=== Stated goal ===
Reproduce the material below line by line, beginning with its first line and ending with the line that contains "SC.camera = camo"; leave out pictures.

— Begin Provided information —

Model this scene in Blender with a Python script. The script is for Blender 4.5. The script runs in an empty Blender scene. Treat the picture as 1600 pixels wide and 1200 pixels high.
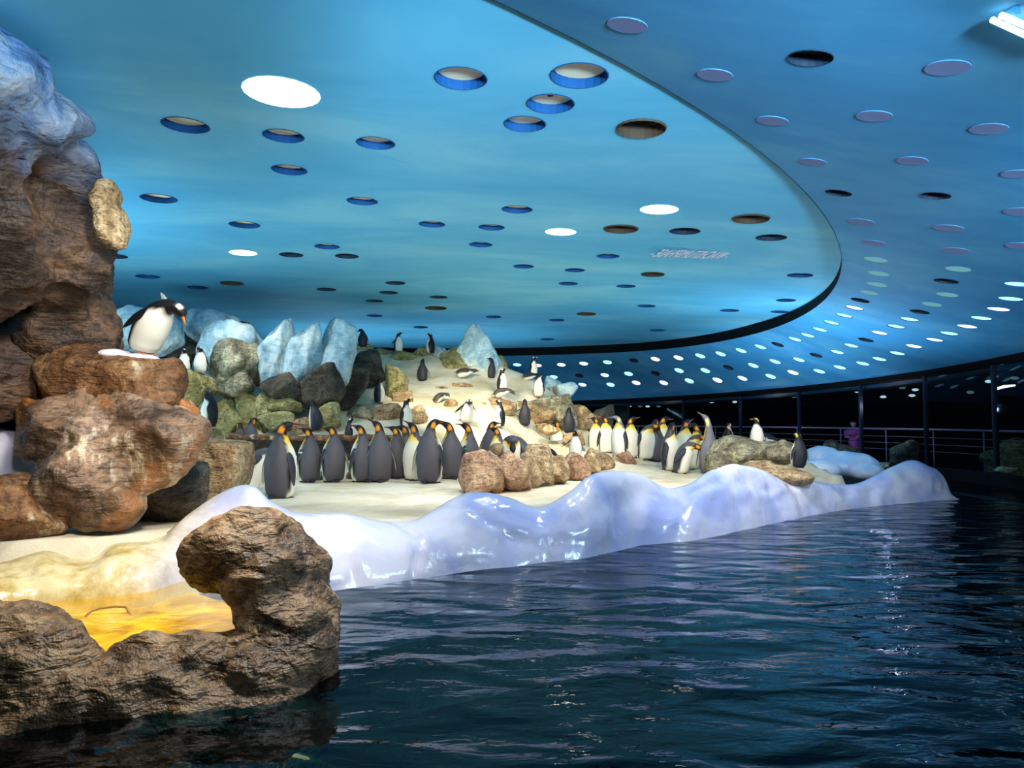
import bpy, bmesh, math, random
import numpy as np
from mathutils import Vector, Matrix
from mathutils.geometry import delaunay_2d_cdt

random.seed(7)
SC = bpy.context.scene
COL = SC.collection

# ------------------------------------------------------------------ camera
FPX = 1110.0
PITCH = math.atan(55 / FPX)
CZ = 1.4
cam = bpy.data.cameras.new('camera')
cam.sensor_width = 36.0
cam.lens = 36.0 * FPX / 1600.0
cam.clip_end = 200
camo = bpy.data.objects.new('camera', cam)
COL.objects.link(camo)
camo.location = (0, 0, CZ)
camo.rotation_euler = (math.pi / 2 + PITCH, 0, 0)
SC.camera = camo

# ------------------------------------------------------------------ world, view
w = bpy.data.worlds.new('hall_ambience')
SC.world = w
w.use_nodes = True
w.node_tree.nodes['Background'].inputs[0].default_value = (0.10, 0.30, 0.42, 1)
w.node_tree.nodes['Background'].inputs[1].default_value = 0.10
SC.view_settings.view_transform = 'Standard'
SC.view_settings.look = 'None'
SC.view_settings.gamma = 1
SC.view_settings.use_curve_mapping = False
SC.view_settings.exposure = 0.35
SC.cycles.use_denoising = True
SC.cycles.max_bounces = 4
SC.cycles.diffuse_bounces = 3
SC.cycles.glossy_bounces = 2
SC.cycles.transmission_bounces = 2
SC.cycles.transparent_max_bounces = 6
SC.cycles.use_adaptive_sampling = True
SC.cycles.adaptive_threshold = 0.07
SC.cycles.light_sampling_threshold = 0.03
SC.cycles.sample_clamp_indirect = 4.0


def srgb(r, g, b, a=1.0):
    def f(c):
        c /= 255.0
        return c / 12.92 if c <= 0.04045 else ((c + 0.055) / 1.055) ** 2.4
    return (f(r), f(g), f(b), a)


def lamp(name, kind, loc, energy, color=(1, 1, 1), target=None, size=0.3, angle=100, blend=0.7, parent=None):
    l = bpy.data.lights.new(name, kind)
    l.energy = energy
    l.color = color
    if kind == 'SPOT':
        l.spot_size = math.radians(angle)
        l.spot_blend = blend
        l.shadow_soft_size = size
    elif kind == 'POINT':
        l.shadow_soft_size = size
    else:
        l.shape = 'DISK'
        l.size = size
    o = bpy.data.objects.new(name, l)
    COL.objects.link(o)
    o.location = loc
    if target is not None:
        d = Vector(target) - Vector(loc)
        o.rotation_euler = d.to_track_quat('-Z', 'Y').to_euler()
    return o


# unseen floods: warm over the rock hill, cool over the ice bank; added vault uplights.
WARM = (1.0, 0.90, 0.66)
NEUT = (1.0, 0.96, 0.88)
COOL = (0.90, 0.91, 1.0)
BLUE = (0.60, 0.86, 1.0)
lamp('warm_flood_lamp', 'SPOT', (-1.6, 12.4, 3.9), 780, WARM, (-0.2, 16.6, 1.0), 0.25, 80)
lamp('warm_flood_lamp', 'SPOT', (1.0, 12.6, 3.9), 480, WARM, (0.9, 16.4, 0.6), 0.25, 80)
lamp('plain_flood_lamp', 'SPOT', (-0.6, 7.2, 3.9), 360, NEUT, (-1.2, 10.8, 0.0), 0.25, 78)
lamp('plain_flood_lamp', 'SPOT', (2.6, 9.0, 3.7), 350, NEUT, (2.6, 12.2, 0.0), 0.25, 90)
lamp('ice_flood_lamp', 'SPOT', (0.4, 3.4, 3.3), 110, COOL, (0.2, 6.6, 0.2), 0.3, 90)
lamp('ice_flood_lamp', 'SPOT', (4.2, 6.4, 3.3), 300, COOL, (3.8, 10.0, 0.2), 0.3, 90)
lamp('cliff_flood_lamp', 'SPOT', (-1.4, 3.6, 3.5), 420, NEUT, (-3.2, 6.2, 1.0), 0.25, 85)
lamp('rock_fill_light', 'SPOT', (-1.3, 4.9, 3.6), 260, NEUT, (-1.7, 4.15, 0.5), 0.2, 50)  # added spot, no fixture, to light the basin rock from above
lamp('snow_fill_light', 'SPOT', (-2.2, 3.4, 2.7), 110, COOL, (-4.4, 6.6, 1.1), 0.15, 36)  # added spot without a fixture that brightens the left snow mound
lamp('amber_flood_lamp', 'SPOT', (-2.2, 3.6, 3.4), 125, (1.0, 0.84, 0.5), (-2.6, 4.9, 0.2), 0.2, 60)
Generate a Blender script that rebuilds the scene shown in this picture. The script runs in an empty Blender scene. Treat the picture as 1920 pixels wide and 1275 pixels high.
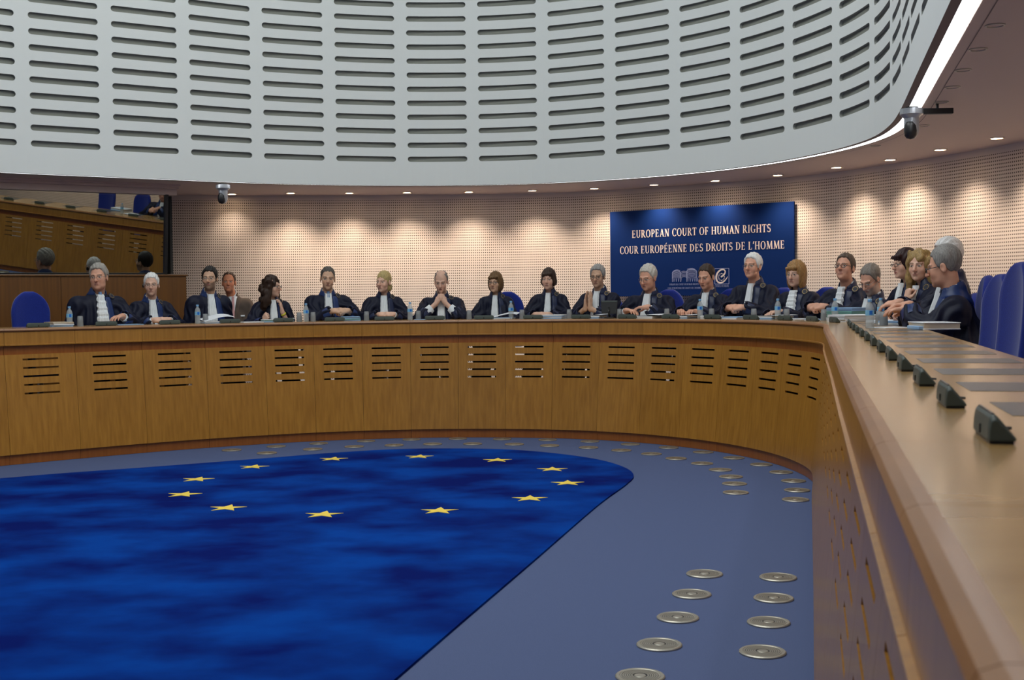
import bpy, math, random
import numpy as np
from mathutils import Vector, Matrix

SC = bpy.context.scene
COL = SC.collection
random.seed(7)
rng = np.random.default_rng(7)

# ------------------------------------------------------------------ camera
EYE = 1.5
cam_d = bpy.data.cameras.new('camera'); cam = bpy.data.objects.new('camera', cam_d); COL.objects.link(cam)
cam_d.sensor_width = 36; cam_d.lens = 2314 / 1920 * 36
cam_d.clip_start = .05; cam_d.clip_end = 200
cam_d.dof.use_dof = True; cam_d.dof.focus_distance = 13.0; cam_d.dof.aperture_fstop = 9.0
cam.location = (0, 0, EYE)
cam.rotation_mode = 'XYZ'
cam.matrix_world = Matrix.Translation((0, 0, EYE)) @ Matrix.Rotation(math.pi / 2 - .0345, 4, 'X') @ Matrix.Rotation(-.0114, 4, 'Z')
SC.camera = cam

# ------------------------------------------------------------------ world, exposure, big lights
w = bpy.data.worlds.new('world'); SC.world = w; w.use_nodes = True
w.node_tree.nodes['Background'].inputs[0].default_value = (.55, .6, .68, 1)
w.node_tree.nodes['Background'].inputs[1].default_value = .1
SC.view_settings.view_transform = 'Standard'
SC.view_settings.look = 'None'
SC.view_settings.exposure = -0.08
SC.view_settings.gamma = 1.0
SC.view_settings.use_curve_mapping = False

def area_light(name, loc, rot, size, energy, color, shape='DISK'):
    l = bpy.data.lights.new(name, 'AREA'); l.shape = shape; l.size = size; l.energy = energy; l.color = color
    o = bpy.data.objects.new(name, l); COL.objects.link(o); o.location = loc; o.rotation_euler = rot
    return o
SKY = area_light('skylight', (-1.6, 8.0, 8.6), (0, 0, 0), 7.0, 470, (.955, 1., .965))
FRONT = area_light('court_ceiling_light', (-1.5, 3.0, 8.4), (0, 0, 0), 4.0, 150, (.955, 1., .965))

# ------------------------------------------------------------------ materials
def mat(name, base, rough=.6, metal=0., spec=.5, emit=None, estr=0., coat=0., alpha=1., sheen=0.):
    m = bpy.data.materials.new(name); m.use_nodes = True
    b = m.node_tree.nodes['Principled BSDF']
    b.inputs['Base Color'].default_value = (*base, 1)
    b.inputs['Roughness'].default_value = rough
    b.inputs['Metallic'].default_value = metal
    b.inputs['Specular IOR Level'].default_value = spec
    b.inputs['Coat Weight'].default_value = coat
    b.inputs['Sheen Weight'].default_value = sheen
    b.inputs['Alpha'].default_value = alpha
    if emit:
        b.inputs['Emission Color'].default_value = (*emit, 1); b.inputs['Emission Strength'].default_value = estr
    return m
def srgb(r, g, b):
    f = lambda c: (c / 255 / 12.92) if c <= 10 else ((c / 255 + .055) / 1.055) ** 2.4
    return (f(r), f(g), f(b))
def nn(m, t, **k):
    n = m.node_tree.nodes.new(t)
    for a, v in k.items(): setattr(n, a, v)
    return n
def lk(m, a, b): m.node_tree.links.new(a, b)
def bsdf(m): return m.node_tree.nodes['Principled BSDF']
def noise_color(m, c1, c2, scale=(1, 1, 1), nscale=1., detail=4., lo=.35, hi=.65, coord='Object', rnd=0.):
    tc = nn(m, 'ShaderNodeTexCoord'); mp = nn(m, 'ShaderNodeMapping'); nz = nn(m, 'ShaderNodeTexNoise'); cr = nn(m, 'ShaderNodeValToRGB')
    mp.inputs['Scale'].default_value = scale
    nz.inputs['Scale'].default_value = nscale; nz.inputs['Detail'].default_value = detail
    cr.color_ramp.elements[0].position = lo; cr.color_ramp.elements[1].position = hi
    cr.color_ramp.elements[0].color = (*c1, 1); cr.color_ramp.elements[1].color = (*c2, 1)
    lk(m, tc.outputs[coord], mp.inputs[0]); lk(m, mp.outputs[0], nz.inputs[0]); lk(m, nz.outputs[0], cr.inputs[0])
    out = cr.outputs[0]
    if rnd:
        oi = nn(m, 'ShaderNodeObjectInfo'); mr = nn(m, 'ShaderNodeMapRange')
        mr.inputs[3].default_value = 1 - rnd; mr.inputs[4].default_value = 1 + rnd
        mx = nn(m, 'ShaderNodeVectorMath', operation='SCALE')
        lk(m, oi.outputs['Random'], mr.inputs[0]); lk(m, out, mx.inputs[0]); lk(m, mr.outputs[0], mx.inputs['Scale'])
        out = mx.outputs[0]
    lk(m, out, bsdf(m).inputs['Base Color'])
    return nz, cr
def wood(name, c1, c2, rough=.35, scale=(38, 38, 1.1), coat=.15, rnd=.05):
    m = mat(name, c1, rough, coat=coat)
    bsdf(m).inputs['Coat Roughness'].default_value = .12
    noise_color(m, c1, c2, scale, 1.0, 5., .3, .7, rnd=rnd)
    return m
M = {}
M['panel'] = wood('oak_veneer', srgb(158, 106, 38), srgb(180, 126, 50), .3)
M['fascia'] = wood('oak_fascia', srgb(160, 108, 42), srgb(180, 126, 54), .28)
M['rail'] = wood('cherry_rail', srgb(144, 80, 28), srgb(160, 94, 38), .4)
M['nosing'] = wood('nosing_wood', srgb(138, 90, 46), srgb(160, 108, 58), .34, (3, 3, 30), .08)
M['top'] = wood('worktop_veneer', srgb(170, 132, 82), srgb(188, 150, 98), .20, (2.2, 9, 9), .35, 0)
M['inlay'] = mat('grey_inlay', srgb(84, 86, 88), .3)
M['booth'] = wood('dark_oak', srgb(96, 58, 14), srgb(116, 72, 20), .45)
M['plaster'] = mat('drum_plaster', (.79, .82, .81), .75)
M['felt'] = mat('slot_felt', (.25, .26, .23), .95)
M['felt_edge'] = mat('slot_reveal', (.34, .35, .33), .9)
M['soffit'] = mat('soffit_paint', (.60, .48, .41), .7)
M['light_strip'] = mat('tube_diffuser', (.9, .9, .9), .5, emit=(.93, .97, 1.), estr=5.0)
M['lip'] = mat('brown_lip', (.16, .12, .11), .7)
M['black'] = mat('black_plastic', (.012, .012, .013), .4)
M['steel'] = mat('brushed_steel', (.45, .42, .36), .38, .75)
M['carpet'] = mat('blue_grey_carpet', (.1, .12, .2), .95, spec=.1)
noise_color(M['carpet'], srgb(76, 88, 124), srgb(94, 106, 144), (1, 1, 1), 420., 2., .3, .7)
M['rug'] = mat('blue_rug', (.0, .03, .2), .95, spec=.05)
_nz, _cr = noise_color(M['rug'], srgb(0, 22, 98), srgb(0, 62, 152), (.9, 1.1, 1), 1.6, 9., .37, .65)
M['star'] = mat('yellow_pile', srgb(246, 214, 96), .9, spec=.1)
M['concrete'] = mat('ceiling_paint', (.75, .77, .78), .8)
M['glass_dark'] = None

def wall_material():
    m = mat('perforated_panel', (.7, .6, .5), .7, spec=.2)
    uv = nn(m, 'ShaderNodeUVMap'); sp = nn(m, 'ShaderNodeSeparateXYZ'); lk(m, uv.outputs[0], sp.inputs[0])
    res = []
    for o, pitch, half in ((0, .0293 * .9, .22), (1, .0365 * .9, .20)):
        d = nn(m, 'ShaderNodeMath', operation='DIVIDE'); d.inputs[1].default_value = pitch; lk(m, sp.outputs[o], d.inputs[0])
        f = nn(m, 'ShaderNodeMath', operation='FRACT'); lk(m, d.outputs[0], f.inputs[0])
        s = nn(m, 'ShaderNodeMath', operation='SUBTRACT'); s.inputs[1].default_value = .5; lk(m, f.outputs[0], s.inputs[0])
        a = nn(m, 'ShaderNodeMath', operation='ABSOLUTE'); lk(m, s.outputs[0], a.inputs[0])
        c = nn(m, 'ShaderNodeMath', operation='LESS_THAN'); c.inputs[1].default_value = half; lk(m, a.outputs[0], c.inputs[0])
        res.append(c.outputs[0])
    top = nn(m, 'ShaderNodeMath', operation='LESS_THAN'); top.inputs[1].default_value = 1.5 + 1.42 * .9; lk(m, sp.outputs[1], top.inputs[0])
    mu = nn(m, 'ShaderNodeMath', operation='MULTIPLY'); lk(m, res[0], mu.inputs[0]); lk(m, res[1], mu.inputs[1])
    mu2 = nn(m, 'ShaderNodeMath', operation='MULTIPLY'); lk(m, mu.outputs[0], mu2.inputs[0]); lk(m, top.outputs[0], mu2.inputs[1])
    mx = nn(m, 'ShaderNodeMix', data_type='RGBA')
    mx.inputs[6].default_value = (.78, .69, .61, 1); mx.inputs[7].default_value = (.07, .045, .03, 1)
    lk(m, mu2.outputs[0], mx.inputs[0]); lk(m, mx.outputs[2], bsdf(m).inputs['Base Color'])
    return m
M['wall'] = wall_material()

# ------------------------------------------------------------------ mesh helpers
class MB:
    def __init__(s): s.v = []; s.f = []; s.uv = None
    def add(s, vs, fs):
        o = len(s.v); s.v += [tuple(map(float, q)) for q in vs]; s.f += [tuple(i + o for i in f) for f in fs]
    def box(s, c, size, rot=None):
        hx, hy, hz = [a / 2 for a in size]
        vs = [Vector((x, y, z)) for x in (-hx, hx) for y in (-hy, hy) for z in (-hz, hz)]
        if rot is not None: vs = [rot @ q for q in vs]
        c = Vector(c)
        s.add([q + c for q in vs], [(0, 1, 3, 2), (4, 6, 7, 5), (0, 4, 5, 1), (2, 3, 7, 6), (0, 2, 6, 4), (1, 5, 7, 3)])
    def lathe(s, prof, n=20, c=(0, 0, 0), rot=None, cap=True):
        vs = []
        for r, z in prof:
            for i in range(n):
                a = 2 * math.pi * i / n; q = Vector((r * math.cos(a), r * math.sin(a), z))
                if rot is not None: q = rot @ q
                vs.append(q + Vector(c))
        fs = []
        for j in range(len(prof) - 1):
            for i in range(n):
                k = (i + 1) % n; fs.append((j * n + i, j * n + k, (j + 1) * n + k, (j + 1) * n + i))
        if cap:
            fs.append(tuple(reversed(range(n)))); fs.append(tuple(range((len(prof) - 1) * n, len(prof) * n)))
        s.add(vs, fs)
    def tube(s, pts, r, n=8, closed=False):
        pts = [Vector(p) for p in pts]; vs = []; m = len(pts)
        rr = r if isinstance(r, (list, tuple)) else [r] * m
        up = Vector((0, 0, 1))
        for i, p in enumerate(pts):
            if closed: t = pts[(i + 1) % m] - pts[i - 1]
            else: t = pts[min(i + 1, m - 1)] - pts[max(i - 1, 0)]
            t.normalize(); a = t.cross(up)
            if a.length < .05: a = t.cross(Vector((0, 1, 0)))
            a.normalize(); b = t.cross(a)
            for k in range(n):
                an = 2 * math.pi * k / n; vs.append(p + (a * math.cos(an) + b * math.sin(an)) * rr[i])
        fs = []
        for i in range(m if closed else m - 1):
            j = (i + 1) % m
            for k in range(n):
                l = (k + 1) % n; fs.append((i * n + k, i * n + l, j * n + l, j * n + k))
        if not closed:
            fs.append(tuple(reversed(range(n)))); fs.append(tuple(range((m - 1) * n, m * n)))
        s.add(vs, fs)
    def build(s, name, m, parent=None, smooth=False, bevel=0., solid=0.):
        me = bpy.data.meshes.new(name); me.from_pydata(s.v, [], s.f); me.update()
        if smooth: me.polygons.foreach_set('use_smooth', [True] * len(me.polygons))
        o = bpy.data.objects.new(name, me); COL.objects.link(o)
        if m is not None: me.materials.append(m)
        if parent is not None: o.parent = parent
        if solid:
            q = o.modifiers.new('solid', 'SOLIDIFY'); q.thickness = abs(solid); q.offset = 1 if solid > 0 else -1
        if bevel:
            q = o.modifiers.new('bevel', 'BEVEL'); q.width = bevel; q.segments = 2; q.limit_method = 'ANGLE'
        return o
def empty(name, loc=(0, 0, 0), rz=0., scale=(1, 1, 1)):
    o = bpy.data.objects.new(name, None); COL.objects.link(o); o.location = loc; o.rotation_euler = (0, 0, rz); o.scale = scale
    o.empty_display_size = .05
    return o
def tag(o, label=None, cat=None, group=None, kind=None):
    if label: o['label'] = label
    if cat: o['category'] = cat
    if group: o['group'] = group
    if kind: o['kind'] = kind
    return o
def struct(name, mb, m, **k):
    return tag(mb.build(name, m, **k), kind='structure')
def dup(root, loc, rz=None, label=None, group=None, scale=None):
    r = root.copy(); COL.objects.link(r); r.location = loc
    if rz is not None: r.rotation_euler = (0, 0, rz)
    if scale is not None: r.scale = scale
    if label: r['label'] = label
    if group: r['group'] = group
    for ch in list(root.children):
        c = ch.copy(); COL.objects.link(c); c.parent = r
        for g in ch.children:
            d = g.copy(); COL.objects.link(d); d.parent = c
    return r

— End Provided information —

=== The output ===
Model this scene in Blender with a Python script. The script is for Blender 4.5. The script runs in an empty Blender scene. Treat the picture as 1600 pixels wide and 1200 pixels high.
import bpy, bmesh, math, random
import numpy as np
from mathutils import Vector, Matrix
from mathutils.geometry import delaunay_2d_cdt

random.seed(7)
SC = bpy.context.scene
COL = SC.collection

# ------------------------------------------------------------------ camera
FPX = 1110.0
PITCH = math.atan(55 / FPX)
CZ = 1.4
cam = bpy.data.cameras.new('camera')
cam.sensor_width = 36.0
cam.lens = 36.0 * FPX / 1600.0
cam.clip_end = 200
camo = bpy.data.objects.new('camera', cam)
COL.objects.link(camo)
camo.location = (0, 0, CZ)
camo.rotation_euler = (math.pi / 2 + PITCH, 0, 0)
SC.camera = camo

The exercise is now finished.